What had caused things to begin to click was the very words, "Apologies for the deception." It stuck some unconcious cord and set the wheel in motion, and that was the very moment I decided to engage with the Beholding as my Patron. Yet, I still did not consider myself the Archivist, rather, an Archivist. I considered my indexing a hobby, even though I hungered for statements and knowledge, even though it tangled with my synesthesia and I would taste the words on the page.
It would take time, and some callouts on my reactions to situations, for me to finally accept my identity as not only the Archivist, but also the Warlock.
As of now, this is only but my second time calling myself as such, and I'm glad that you, dear Watcher, are here to experience it.

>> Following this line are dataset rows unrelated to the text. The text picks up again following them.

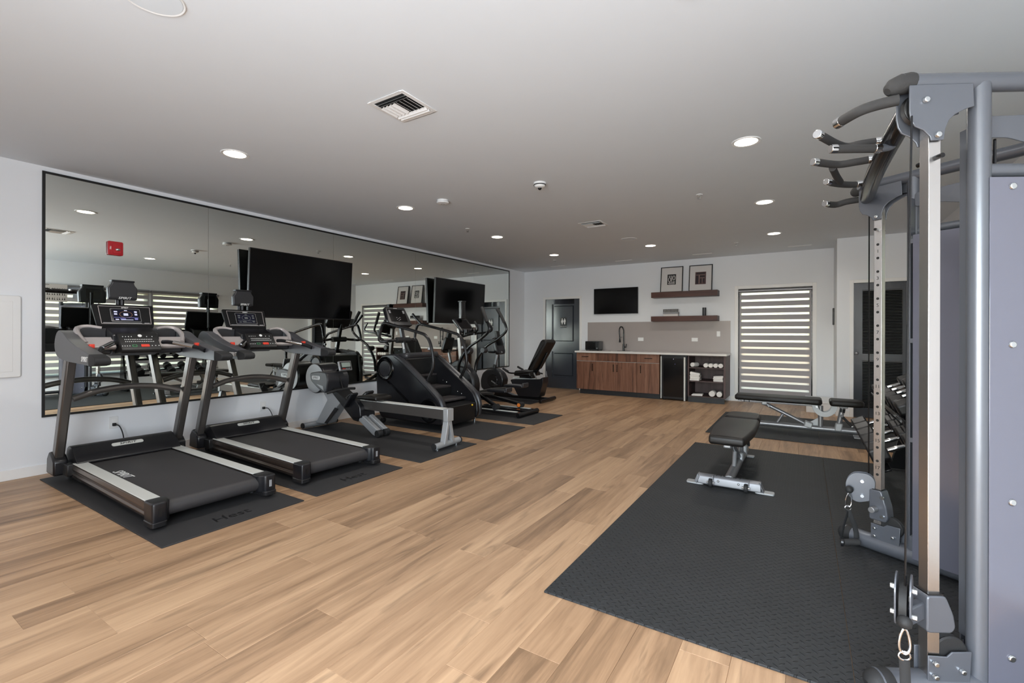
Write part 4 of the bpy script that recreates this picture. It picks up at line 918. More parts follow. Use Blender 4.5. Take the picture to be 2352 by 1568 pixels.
for s in (-1, 1):
    WB(MB().cyl((2.415, yc + s*.21, .055), (2.413, yc + s*.222, .055), .035, n=18), 'foot_cap', rubber, 0, rf); WB(MB().cyl((2.415, yc + s*.16, .008), (2.415, yc + s*.16, .04), .016, n=12), 'leveling_foot', zinc, 0, rf)

# ================================================================== stair climber
t = thing('stair_climber', 'black stair climber machine with steps and handrails in front of the mirror', 'stair climber', (1.2, 4.91, .008))
sc_ = t
side = [(.66,.90),(.72,.955),(.90,.975),(1.02,.97),(1.14,.90),(1.40,.715),(1.64,.55),(1.79,.43),(1.86,.30),(1.87,.16),(1.84,.08),(.70,.08),(.62,.20),(.60,.62)]
for s, y0, y1 in ((-1, 4.53, 4.605), (1, 5.225, 5.30)):
    p = WB(MB().prism(fillet(side, .035, 3), 'y', y0, y1), 'side_panel', black_s, .02, seg=3)
    yo = y0 if s < 0 else y1
    WB(MB().tube([(.98, yo - .0, .955), (1.16, yo, .865), (1.42, yo, .685), (1.65, yo, .52), (1.79, yo, .40), (1.845, yo, .27), (1.845, yo, .12)], [.03, .036, .038, .04, .042, .038, .03], 10, 4), 'edge_roll', dark_g, 0, p)
    WB(MB().lathe([(1e-5, 0), (.115, 0), (.125, .006), (.158, .012), (.168, .0), (.168, -.03), (1e-5, -.03)], (.785, 0, .767), 'y', 36).map(lambda x, y, z, yo=yo, s=s: (x, yo + s * (y + .004), z)), 'hub_ring', black_gl, 0, p)
    WB(MB().cyl((.785, yo, .767), (.785, yo + s*.012, .767), .108, n=32), 'hub_cover', dark_g, .004, p)
    WB(MB().lathe([(1e-5, 0), (.10, 0), (.13, .012), (.15, .012), (.16, 0), (.16, -.02), (1e-5, -.02)], (1.60, 0, .25), 'y', 32).map(lambda x, y, z, yo=yo, s=s: (x, yo + s * (y + .002), z)), 'lower_hub', black_gl, 0, p)
    WB(MB().prism([(.80,.60),(.86,.60),(1.42,.25),(1.42,.21)], 'y', min(yo, yo + s*.008), max(yo, yo + s*.008)), 'accent_rib', black_gl, .003, p)
    WB(MB().cyl((.70, yo - s*.035, .12), (.70, yo - s*.035, .60), .016, n=10), 'front_post', gunmetal, 0, p)
    yr = y0 + .03 if s < 0 else y1 - .04
    r_ = WB(MB().tube([(1.50, yr, .56), (1.645, yr, .83), (1.605, yr, 1.10), (1.52, yr, 1.225), (1.38, yr, 1.275), (.95, yr, 1.365), (.74, yr, 1.40), (.67, yr, 1.33), (.635, yr, 1.16), (.72, yr + .08 * -s, 1.15), (.74, yr + .2 * -s, 1.16)], .021, 12, 5), 'handrail', dark_frame)
    WB(MB().cyl((1.58, yr, 1.045), (1.572, yr, 1.075), .0235, n=14), 'rail_collar', silver, 0, r_)
    if s > 0: WB(MB().tube([(.80, yr, 1.385), (.70, yr + .0, 1.46), (.59, yr, 1.56)], .019, 10, 4), 'rail_horn', dark_frame, 0, r_)
    WB(MB().cyl((.72, yo, .04), (.72, yo - s*.05, .04), .032, n=16), 'transport_wheel', rubber, 0, p); WB(MB().cyl((1.80, yo - s*.05, .008), (1.80, yo - s*.05, .09), .02, n=12), 'leveling_foot', zinc, 0, p)
WB(MB().box((.66, 4.61, .10), (1.02, 5.22, .90)), 'drive_housing', black_p, .01)
WB(MB().tube([(.93, 4.58, .93), (1.10, 4.60, .95), (1.14, 4.70, .955), (1.14, 5.13, .955), (1.10, 5.23, .95), (.93, 5.25, .93)], .04, 10, 4, .7), 'top_bridge', dark_g)
for xb, xf, z0 in ((.90, 1.13, .672), (1.115, 1.40, .515), (1.385, 1.675, .368)):
    s_ = WB(MB().box((xb, 4.612, z0 - .03), (xf, 5.218, z0)), 'step', tread_m, .006)
    WB(MB().box((xb, 4.612, z0), (xb + .012, 5.218, z0 + .125)), 'riser', black_p, 0, s_)
    WB(MB().ball((xf - .08, 5.214, z0 + .035), .009), 'step_bolt', zinc, 0, s_); WB(MB().ball((xf - .15, 5.214, z0 + .06), .006), 'step_bolt', zinc, 0, s_)
WB(MB().prism([(1.66,.318),(1.855,.30),(1.83,.06),(1.10,.06),(1.10,.33)], 'y', 4.612, 5.218), 'base_skirt', black_p, .006); WB(MB().ball((1.858, 5.12, .275), .013), 'warning_dot', yellow_p, 0, t.children[-1])
WB(MB().bar((.80, 4.91, .95), (.68, 4.91, 1.42), .06, .05, (0, 1, 0)), 'console_mast', dark_frame, .01); WB(MB().bar((.786, 4.91, 1.03), (.764, 4.91, 1.12), .03, .052, (0, 1, 0)), 'mast_label', print_w, 0, t.children[-1])
WB(MB().cyl((.74, 4.78, 1.16), (.74, 5.05, 1.16), .042, n=18), 'center_grip', rubber, .01)
e = Vector((-.13, 0, .255)).normalized(); n = Vector((.255, 0, .13)).normalized(); fm = frame_map((.755, 4.85, 1.385), (0, 1, 0), e, n)
co = WB(MB().prism(fillet([(-.20, 0), (.22, 0), (.235, .06), (.205, .29), (-.185, .29), (-.21, .06)], .03, 4), 'z', -.06, 0).map(fm), 'console', black_s, .012)
WB(MB().prism(rect(-.155, .05, .17, .255, .012), 'z', 0, .003).map(fm), 'console_face', black_gl, 0, co); WB(MB().prism(rect(-.085, .14, .10, .24, .004), 'z', .003, .0045).map(fm), 'screen', tv_m, 0, co)
WB(MB().prism(rect(-.145, .185, -.11, .235, .004), 'z', .003, .0045).map(fm), 'speaker_grille', grey_print, 0, co); WB(MB().prism(rect(.125, .185, .16, .235, .004), 'z', .003, .0045).map(fm), 'speaker_grille', grey_print, 0, co)
for a_, b_ in ((0, .10), (-.03, .085), (.03, .085), (0, .07), (-.03, .115), (.03, .115)): WB(MB().prism(rect(a_ - .008, b_ - .005, a_ + .008, b_ + .005, .003), 'z', .003, .006).map(fm), 'button', grey_print, 0, co)
WB(MB().prism(rect(-.03, .268, .04, .273, .002), 'z', 0, .002).map(fm), 'brand_mark', print_w, 0, co)
WB(MB().prism(rect(-.15, -.035, .18, .005, .012), 'z', -.03, .05).map(fm), 'tablet_ledge', black_s, .006, co)

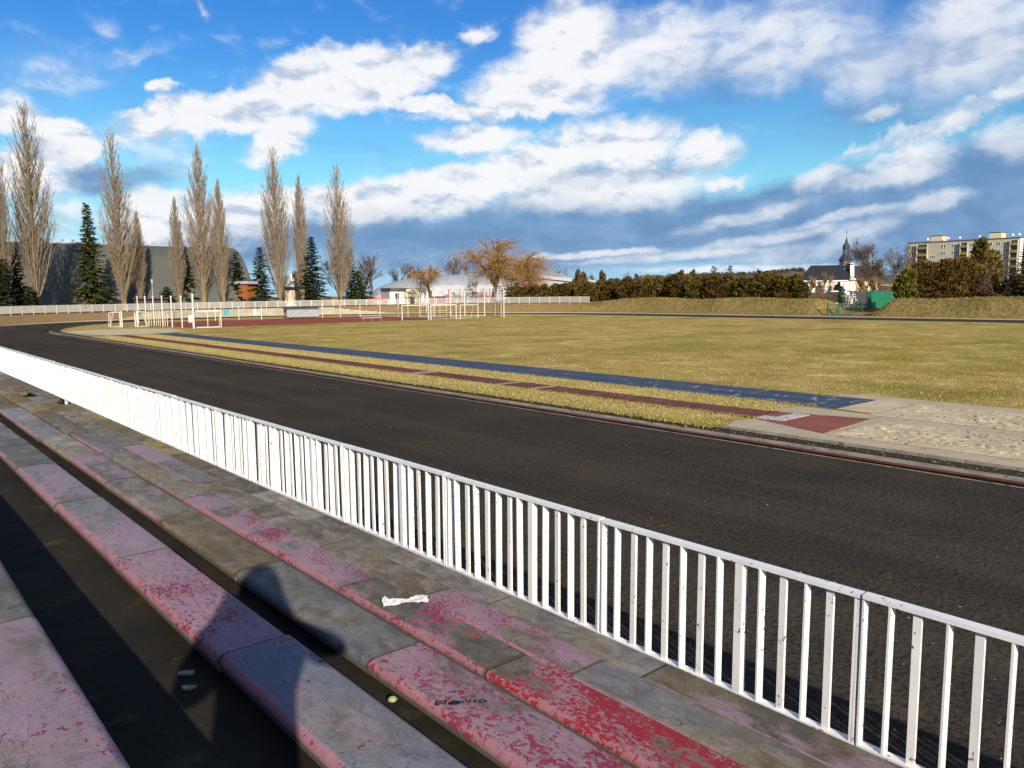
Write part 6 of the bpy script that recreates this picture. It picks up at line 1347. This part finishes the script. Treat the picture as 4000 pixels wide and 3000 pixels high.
PWc = g.vmath('ADD', P, g.vmath('ADD', g.vmath('MULTIPLY', g.vmath('SUBTRACT', wv, (.5, .5, .5)), g.comb(4.5, g.ss(el, 2, 10, .25, 1.6), 0.0)), g.vmath('MULTIPLY', g.vmath('SUBTRACT', wv2, (.5, .5, .5)), g.comb(2.6, g.ss(el, 2, 10, .7, 2.2), 0.0))))
def bank_sum(lst, Pin):
    tot = None
    for px, py, rx, ry, tilt, wt in lst:
        a, e = azel(px, py); mp = g.n('ShaderNodeMapping', vector_type='TEXTURE'); g.put(mp.inputs['Vector'], Pin); mp.inputs['Location'].default_value = (a, e, 0); mp.inputs['Rotation'].default_value = (0, 0, rad(tilt)); mp.inputs['Scale'].default_value = (rx*.0185*1.42, ry*.0185*1.5, 1)
        v = g.ss(g.vmath('LENGTH', mp.outputs[0], out=1), 1.0, .15, 0.0, wt)
        tot = v if tot is None else g.math('SMOOTH_MAX', tot, v, .25)
    return tot
Pn = g.vmath('MULTIPLY', P, (.6, 1.15, 1.0))
fb = g.noise(Pn, .5, 8, .58, .3); fb2 = g.noise(g.vmath('ADD', Pn, (.35, -.75, 0)), .5, 5, .55, .3); fg = g.noise(g.vmath('MULTIPLY', P, (.35, 1.5, 1)), .3, 6, .6, .2)
wb = bank_sum(WHITE, PWc); gb = bank_sum(GREY, PWc)
dens = g.math('ADD', wb, g.math('MULTIPLY', g.math('SUBTRACT', fb, .5), .95)); soft = g.ss(s[0], .84, .5, .38, 0)
dw = g.ss(dens, .22, g.math('ADD', .76, soft))
dg = g.ss(g.math('ADD', gb, g.math('MULTIPLY', g.math('SUBTRACT', fg, .5), .8)), .12, .72)
tint = g.mix(g.ss(el, 18.5, 8.5), (.24, .86, 1.10), (.74, 1.20, 1.04)); base = g.mix(g.ss(el, 9.5, .5, 0, .92), g.mix(1.0, skytex(), tint, 'MULTIPLY'), (3.3, 5.9, 8.8))
grey = g.mix(g.ss(fb, .3, .7), (1.05, 2.25, 4.7), (1.9, 3.3, 5.9))
c = g.mix(g.math('MULTIPLY', dg, .9), base, grey)
lit = g.ss(g.math('ADD', g.math('SUBTRACT', fb, fb2), g.math('MULTIPLY', g.math('SUBTRACT', dens, .6), .12)), -.19, .07)
wc = g.mix(g.math('MULTIPLY', lit, g.math('SUBTRACT', 1.0, g.math('MULTIPLY', dg, .42))), (5.2, 6.1, 7.7), (9.6, 9.6, 9.75))
c = g.mix(g.math('MULTIPLY', g.ss(wb, .02, .85), .34), c, (7.0, 8.0, 9.3))
c = g.mix(g.math('MULTIPLY', dw, .95), c, wc)
nt.links.new(c, cloudy.inputs[0])
plain.inputs[1].default_value = .075; cloudy.inputs[1].default_value = .075
# ------------------------------------------------------------------ render settings
vs = sc.view_settings; vs.view_transform = 'Standard'; vs.look = 'None'; vs.exposure = .42; vs.gamma = 1.0
sc.cycles.use_denoising = True; sc.cycles.max_bounces = 6; sc.cycles.diffuse_bounces = 2; sc.cycles.glossy_bounces = 2; sc.cycles.transmission_bounces = 4; sc.cycles.caustics_reflective = False; sc.cycles.caustics_refractive = False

My experience with alterhumanity and paganism is diverse and complex. My archetrope plays into how I carry out my practice, as I go down the lonely Crooked Path as a proud Warlock. My alterhumanity plays into my beliefs, trotting after the Dreadful Ones as a budding eldritch fledgling. My godshards distances me from the normal perspective of gods, as I hold a shard of the End. It all ties into a complex net as I pull strings, wonderfully blended into all the entities.
Most avatars settle with one or two, but my experiences "filling the bingo card" as we say in the corresponding server, and my reality as a plural person has granted me flavors for each one, my domain consequently being a recreation of the Hunger Games, throwing the members of my campaign into each and every fear. It's interesting, really, how the cards life deals you weave so intricantly with the path you set upon.
You may wonder, where am I going with this? What grand conclusion do I hold?Well, apologies for the deception, Watcher, but I just introduced myself.